Similar agreements and negotiations always have a number of advocates and opponents, those who will gain and those who will lose. Who is most afraid in this case?

Those who are most afraid in my view are consumer NGOs and other members of civil society. I am certain that their fears are largely unfounded. I am certain because most of the fears are based on rumours and scenarios that are not real. For example, one of the main concerns is that in the future, large multinational companies will determine our future laws by directly determining legislation. This is not true. First of all, this assumption is based on a proposal by the EU to create a so-called Regulatory Cooperation Body between the EU and US. This type of system will be in place for the TPP agreement and there is nothing to indicate that this will destroy democratic legislative processes or interfere with a government’s ability to make legislation in the best interest of its citizens.

The EU Commission has been very adamant that EU governments will still be able to pass legislation as they see fit. The idea of such a body is to have closer cooperation between EU and US regulators on future legislation and to review current legislation. The body is not intended to comprise industry stakeholders who can unduly influence regulators. It is necessary to highlight, that as with all democracies, anyone can make their views known to this committee, as can civil society organisations. Regarding other issues in the agreement: How can we judge a text that has not yet been negotiated? Remember, the European Parliament still has the opportunity to vote against TTIP if it is not satisfied with its contents.

Economically speaking, I have already mentioned some of the affected industries in Poland. Let me repeat that the agreement is not yet set in stone and we will fight to ensure a good agreement for our country until the negotiations have ended.

It seems that these negotiations are very transparent and people can easily find out about that agreements have been reached. At the same time, there are many fallacies and misconceptions about TTIP. Which ones would you like to address?

As you mention the question of transparency, I would like to address exactly that issue. It has been one of the key concerns expressed by the detractors of the TTIP agreement. Let me start by saying that by definition of what they are, negotiations on trade deals are confidential for strategic and tactical reasons. Publicly disclosing your negotiating position does not bolster your position at the negotiating table. Negotiating in a confidential environment is thus not-antidemocratic but it is a strategic choice to get the best out of the negotiations for EU citizens. Let us not forget that it is the governments of the EU Member States, which have been democratically elected, that gave the EU Commission the mandate to negotiate this agreement. This is also the case with any other trade deal. This mandate was adopted according to democratic procedures and endorsed by the European Parliament.

It is important to note that all Members of the European Parliament have access to the negotiating documents of the EU for TTIP, as do lawmakers from national parliaments. We have very regular discussions in the European Parliament, both within our political group and with the other political groups, as well as with the negotiating team of the EU Commission about the ongoing negotiations. Further, an advisory group to the EU Commission, which contains all relevant stakeholders, can state its views on particular issues being negotiated.

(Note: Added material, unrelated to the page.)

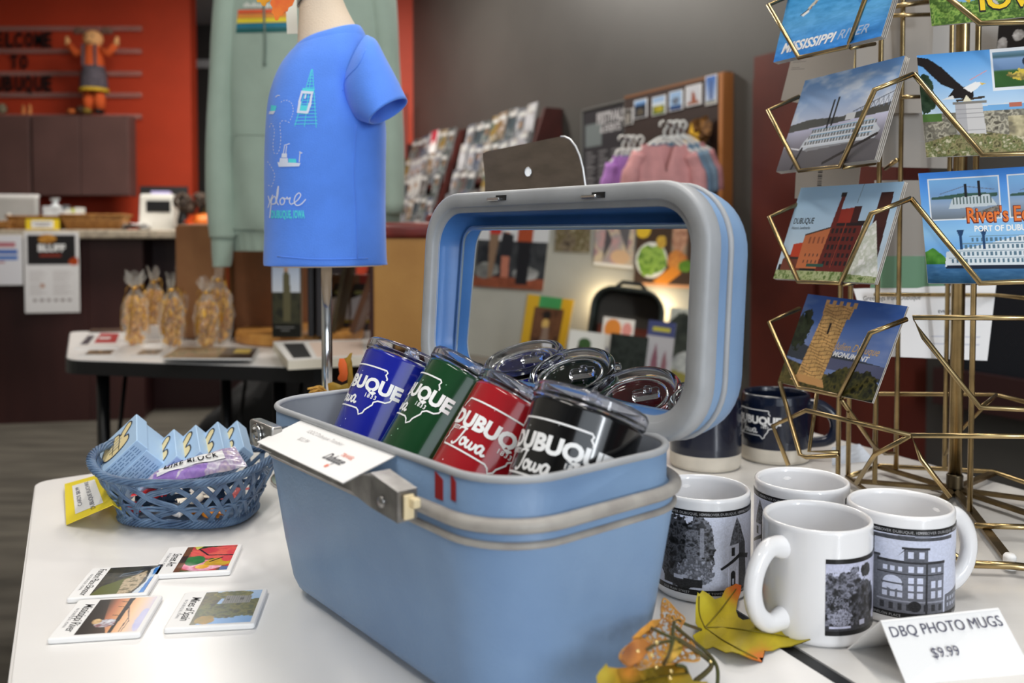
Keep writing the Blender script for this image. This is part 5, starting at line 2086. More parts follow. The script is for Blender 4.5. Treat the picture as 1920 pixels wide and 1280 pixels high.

Everybody, including consumer groups and civil society advocates, have the opportunity to bring their views into the discussion. In addition, the EU Commission publishes all its position papers and negotiating positions on its website. This is an unprecedented degree of transparency.

There is, of course, room for improvement when it comes to democratic oversight of trade negotiations, but we are making significant progress on this issue. The best example of this is the enhanced role the European Parliament has been given as part of the reforms of the Treaty of Lisbon. The European Parliament must now approve any trade deal the EU Commission negotiates. How can the negotiations thus be deemed non-transparent when the European Parliament can view the final text before voting on it?